DALLAS, Texas (September 25, 2015) – Nasher Sculpture Center announces a presentation of work by Dallas-based artist Stephen Lapthisophon called Toccare (Non) Toccare, a project which will act in conversation with the current exhibition Giuseppe Penone: Being the River, Repeating the Forest. Taking place in and around the Nasher Sculpture Center via four installments beginning in October 2015 and lasting through January 2016, Toccare (Non) Toccare will include sculpture, found objects, drawing, poetry, sound, photography and video. These various elements will interweave in Lapthisophon’s actions, events and installations, extending and paying tribute to many of the central ideas in Penone’s work: body, nature, duration and the importance of place. With each monthly installment, Lapthisophon will examine the influence of Penone and the Arte Povera movement, as well as the idea of influence itself by addressing notions of impression, touch, ephemerality and legacy.
Mirroring Penone’s early action works in the Maritime Alps in the late 1960s, which are only known through photographic documentation, Lapthisophon’s Toccare (Non) Toccare works will likewise not be exhibited publicly, but will be experienced primarily through various forms of documentation, including photography, video, and print. All components of the project will be shared through a variety of platforms: Lapthisophon’s website (stephenlapthisophon.com), the Nasher Sculpture Center website (nashersculpturecenter.org), social media channels and a printed book published by the artist in January 2016.
The accompanying book will be titled Notebook 1967-68, taken from American poet Robert Lowell’s text of the same name. 1967 marks the year of the first Arte Povera exhibitions in Italy, and Lowell’s book chronicles the poet’s life that year, interweaving the personal and public with attention to history, as well as the presence of literary and cultural figures. Lowell’s Notebook 1967-68 serves as an influence on Lapthisophon’s project and also as a model for the mixing of historic, public and private narratives. The book will become a document of the multi-stage project at the Nasher and a space for Lapthisophon to explore auxiliary subjects such as European-American culture, the artwork-as-archive, and the boundary between art and its trace.

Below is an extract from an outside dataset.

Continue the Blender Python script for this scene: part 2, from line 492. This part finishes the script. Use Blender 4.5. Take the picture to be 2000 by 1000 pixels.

About Stephen Lapthisophon:
Stephen Lapthisophon received his M.F.A. from the School of the Art Institute of Chicago in 1979 and was based in the Chicago area until 2007 when he relocated to Dallas. Recent exhibitions include the Dallas Biennial (2014), the Dallas Museum of Art (2013) and the Museum of Contemporary Art, Chicago (2006). He was the recipient of the 2012 Moss/Chumley Artist Award for North Texas artists and the 2008 Wynn Newhouse Award for artists with disabilities. Lapthisophon has taught at Columbia College in Chicago, the School of the Art Institute, and the University of Texas at Dallas. He currently teaches art and art history at the University of Texas at Arlington.
About Giuseppe Penone:
Giuseppe Penone was born in 1947 in Garessio, Italy, and currently lives and works in Turin and Paris. He was one of the younger founding members of the influential Italian art movement Arte Povera in the late 1960s and early 1970s. He studied at the Accademia di Belle Arte in Turin, Italy. Giuseppe Penone's earliest exhibitions include the Museum of Modern Art, New York (1970), Kunstmuseum Luzern, Lucerne (1977); Staatliche Kunsthalle, Baden-Baden (1978); and Stedelijk Museum, Amsterdam (1980). More recently he has exhibited at the Kunstmuseum Winterthur, Switzerland (2013), the Whitechapel Gallery, London (2012), the Museo d’Arte Moderna di Bologna, Bologna, Italy (2008) and had a retrospective at the Centre Georges Pompidou, Paris (2004). Short listed for the Turner Prize in 1989, Penone has exhibited in Documenta V (1972), VII (1982), VIII (1987) and XIII (2012) and at the Venice Biennale (2007, 1995, 1986, 1980, and 1978). His work is currently featured at the Nasher Sculpture Center in Giuseppe Penone: Being the River, Repeating the Forest, the first U.S. museum exhibition of the artist’s work in over 30 years.